Written task. Copy the listing below in full and skip every picture.

Material.
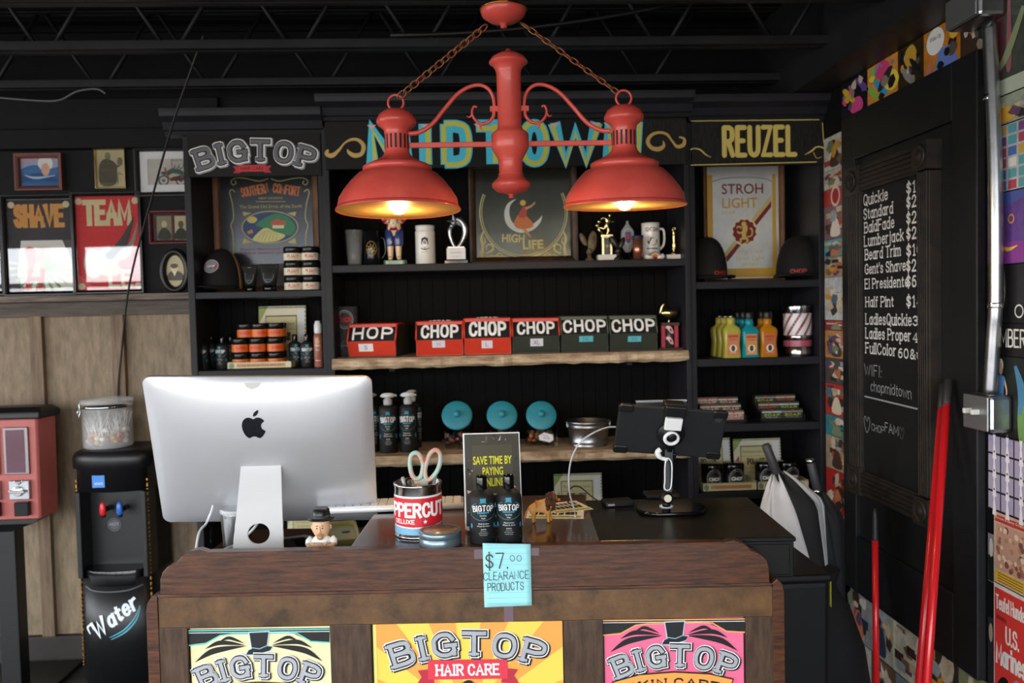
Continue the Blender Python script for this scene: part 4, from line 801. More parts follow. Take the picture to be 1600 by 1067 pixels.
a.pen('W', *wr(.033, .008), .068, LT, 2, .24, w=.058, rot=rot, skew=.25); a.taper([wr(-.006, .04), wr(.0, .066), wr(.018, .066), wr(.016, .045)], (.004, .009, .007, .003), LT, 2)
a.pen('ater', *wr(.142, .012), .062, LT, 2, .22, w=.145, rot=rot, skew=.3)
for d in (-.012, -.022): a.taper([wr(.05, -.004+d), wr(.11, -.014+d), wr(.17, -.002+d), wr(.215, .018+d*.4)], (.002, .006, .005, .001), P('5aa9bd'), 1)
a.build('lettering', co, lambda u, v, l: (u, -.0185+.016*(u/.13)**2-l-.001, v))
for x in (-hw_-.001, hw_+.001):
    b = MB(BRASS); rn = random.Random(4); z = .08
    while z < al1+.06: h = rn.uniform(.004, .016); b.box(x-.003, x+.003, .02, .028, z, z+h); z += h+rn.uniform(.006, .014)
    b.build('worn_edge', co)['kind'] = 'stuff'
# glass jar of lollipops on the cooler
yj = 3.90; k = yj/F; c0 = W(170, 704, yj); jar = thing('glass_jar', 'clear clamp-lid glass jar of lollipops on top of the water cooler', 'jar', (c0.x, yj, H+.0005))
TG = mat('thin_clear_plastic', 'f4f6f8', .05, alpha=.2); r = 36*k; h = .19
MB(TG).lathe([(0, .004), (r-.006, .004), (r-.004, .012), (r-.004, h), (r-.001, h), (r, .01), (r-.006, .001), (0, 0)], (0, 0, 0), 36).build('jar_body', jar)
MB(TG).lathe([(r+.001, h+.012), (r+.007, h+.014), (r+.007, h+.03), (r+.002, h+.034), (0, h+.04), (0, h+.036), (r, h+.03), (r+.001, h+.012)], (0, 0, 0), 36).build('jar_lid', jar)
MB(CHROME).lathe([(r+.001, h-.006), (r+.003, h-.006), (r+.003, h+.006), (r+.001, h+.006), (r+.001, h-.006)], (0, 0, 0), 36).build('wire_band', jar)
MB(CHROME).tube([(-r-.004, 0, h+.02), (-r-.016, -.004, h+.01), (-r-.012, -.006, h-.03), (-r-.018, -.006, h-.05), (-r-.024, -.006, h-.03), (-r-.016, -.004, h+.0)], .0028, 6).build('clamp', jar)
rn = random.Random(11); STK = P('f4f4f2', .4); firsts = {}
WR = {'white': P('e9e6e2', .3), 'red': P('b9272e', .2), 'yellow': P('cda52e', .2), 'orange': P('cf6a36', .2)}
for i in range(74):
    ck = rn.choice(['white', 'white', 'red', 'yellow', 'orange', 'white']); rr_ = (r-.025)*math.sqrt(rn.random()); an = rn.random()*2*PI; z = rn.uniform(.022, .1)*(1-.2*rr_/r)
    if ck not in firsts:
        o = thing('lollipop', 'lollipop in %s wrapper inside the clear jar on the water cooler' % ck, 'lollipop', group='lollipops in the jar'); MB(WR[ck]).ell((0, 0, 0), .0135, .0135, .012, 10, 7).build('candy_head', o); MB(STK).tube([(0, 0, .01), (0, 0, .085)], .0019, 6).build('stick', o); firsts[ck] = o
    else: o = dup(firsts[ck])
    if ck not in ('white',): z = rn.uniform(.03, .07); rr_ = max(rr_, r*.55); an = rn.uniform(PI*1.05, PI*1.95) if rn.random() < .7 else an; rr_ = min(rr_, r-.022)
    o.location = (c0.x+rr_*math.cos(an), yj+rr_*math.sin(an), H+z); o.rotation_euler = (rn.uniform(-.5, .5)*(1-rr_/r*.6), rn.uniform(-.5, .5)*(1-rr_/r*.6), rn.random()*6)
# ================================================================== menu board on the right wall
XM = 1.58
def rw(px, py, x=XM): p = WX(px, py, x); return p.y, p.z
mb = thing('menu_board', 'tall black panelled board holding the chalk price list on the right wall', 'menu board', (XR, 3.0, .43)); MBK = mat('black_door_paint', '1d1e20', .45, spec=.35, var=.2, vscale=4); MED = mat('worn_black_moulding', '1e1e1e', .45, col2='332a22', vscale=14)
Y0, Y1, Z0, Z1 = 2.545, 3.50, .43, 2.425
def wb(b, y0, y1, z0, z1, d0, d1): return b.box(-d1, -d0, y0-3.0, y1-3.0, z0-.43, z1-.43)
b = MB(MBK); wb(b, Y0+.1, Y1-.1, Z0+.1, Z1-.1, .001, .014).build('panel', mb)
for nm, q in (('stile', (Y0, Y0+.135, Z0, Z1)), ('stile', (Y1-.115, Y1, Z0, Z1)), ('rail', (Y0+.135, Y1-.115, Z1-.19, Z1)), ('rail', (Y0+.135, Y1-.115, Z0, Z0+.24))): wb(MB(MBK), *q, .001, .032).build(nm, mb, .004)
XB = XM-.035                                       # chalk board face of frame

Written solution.
Continue the Blender Python script for this scene: part 4, from line 801. More parts follow. Take the picture to be 1600 by 1067 pixels.
a.pen('W', *wr(.033, .008), .068, LT, 2, .24, w=.058, rot=rot, skew=.25); a.taper([wr(-.006, .04), wr(.0, .066), wr(.018, .066), wr(.016, .045)], (.004, .009, .007, .003), LT, 2)
a.pen('ater', *wr(.142, .012), .062, LT, 2, .22, w=.145, rot=rot, skew=.3)
for d in (-.012, -.022): a.taper([wr(.05, -.004+d), wr(.11, -.014+d), wr(.17, -.002+d), wr(.215, .018+d*.4)], (.002, .006, .005, .001), P('5aa9bd'), 1)
a.build('lettering', co, lambda u, v, l: (u, -.0185+.016*(u/.13)**2-l-.001, v))
for x in (-hw_-.001, hw_+.001):
    b = MB(BRASS); rn = random.Random(4); z = .08
    while z < al1+.06: h = rn.uniform(.004, .016); b.box(x-.003, x+.003, .02, .028, z, z+h); z += h+rn.uniform(.006, .014)
    b.build('worn_edge', co)['kind'] = 'stuff'
# glass jar of lollipops on the cooler
yj = 3.90; k = yj/F; c0 = W(170, 704, yj); jar = thing('glass_jar', 'clear clamp-lid glass jar of lollipops on top of the water cooler', 'jar', (c0.x, yj, H+.0005))
TG = mat('thin_clear_plastic', 'f4f6f8', .05, alpha=.2); r = 36*k; h = .19
MB(TG).lathe([(0, .004), (r-.006, .004), (r-.004, .012), (r-.004, h), (r-.001, h), (r, .01), (r-.006, .001), (0, 0)], (0, 0, 0), 36).build('jar_body', jar)
MB(TG).lathe([(r+.001, h+.012), (r+.007, h+.014), (r+.007, h+.03), (r+.002, h+.034), (0, h+.04), (0, h+.036), (r, h+.03), (r+.001, h+.012)], (0, 0, 0), 36).build('jar_lid', jar)
MB(CHROME).lathe([(r+.001, h-.006), (r+.003, h-.006), (r+.003, h+.006), (r+.001, h+.006), (r+.001, h-.006)], (0, 0, 0), 36).build('wire_band', jar)
MB(CHROME).tube([(-r-.004, 0, h+.02), (-r-.016, -.004, h+.01), (-r-.012, -.006, h-.03), (-r-.018, -.006, h-.05), (-r-.024, -.006, h-.03), (-r-.016, -.004, h+.0)], .0028, 6).build('clamp', jar)
rn = random.Random(11); STK = P('f4f4f2', .4); firsts = {}
WR = {'white': P('e9e6e2', .3), 'red': P('b9272e', .2), 'yellow': P('cda52e', .2), 'orange': P('cf6a36', .2)}
for i in range(74):
    ck = rn.choice(['white', 'white', 'red', 'yellow', 'orange', 'white']); rr_ = (r-.025)*math.sqrt(rn.random()); an = rn.random()*2*PI; z = rn.uniform(.022, .1)*(1-.2*rr_/r)
    if ck not in firsts:
        o = thing('lollipop', 'lollipop in %s wrapper inside the clear jar on the water cooler' % ck, 'lollipop', group='lollipops in the jar'); MB(WR[ck]).ell((0, 0, 0), .0135, .0135, .012, 10, 7).build('candy_head', o); MB(STK).tube([(0, 0, .01), (0, 0, .085)], .0019, 6).build('stick', o); firsts[ck] = o
    else: o = dup(firsts[ck])
    if ck not in ('white',): z = rn.uniform(.03, .07); rr_ = max(rr_, r*.55); an = rn.uniform(PI*1.05, PI*1.95) if rn.random() < .7 else an; rr_ = min(rr_, r-.022)
    o.location = (c0.x+rr_*math.cos(an), yj+rr_*math.sin(an), H+z); o.rotation_euler = (rn.uniform(-.5, .5)*(1-rr_/r*.6), rn.uniform(-.5, .5)*(1-rr_/r*.6), rn.random()*6)
# ================================================================== menu board on the right wall
XM = 1.58
def rw(px, py, x=XM): p = WX(px, py, x); return p.y, p.z
mb = thing('menu_board', 'tall black panelled board holding the chalk price list on the right wall', 'menu board', (XR, 3.0, .43)); MBK = mat('black_door_paint', '1d1e20', .45, spec=.35, var=.2, vscale=4); MED = mat('worn_black_moulding', '1e1e1e', .45, col2='332a22', vscale=14)
Y0, Y1, Z0, Z1 = 2.545, 3.50, .43, 2.425
def wb(b, y0, y1, z0, z1, d0, d1): return b.box(-d1, -d0, y0-3.0, y1-3.0, z0-.43, z1-.43)
b = MB(MBK); wb(b, Y0+.1, Y1-.1, Z0+.1, Z1-.1, .001, .014).build('panel', mb)
for nm, q in (('stile', (Y0, Y0+.135, Z0, Z1)), ('stile', (Y1-.115, Y1, Z0, Z1)), ('rail', (Y0+.135, Y1-.115, Z1-.19, Z1)), ('rail', (Y0+.135, Y1-.115, Z0, Z0+.24))): wb(MB(MBK), *q, .001, .032).build(nm, mb, .004)
XB = XM-.035                                       # chalk board face of frame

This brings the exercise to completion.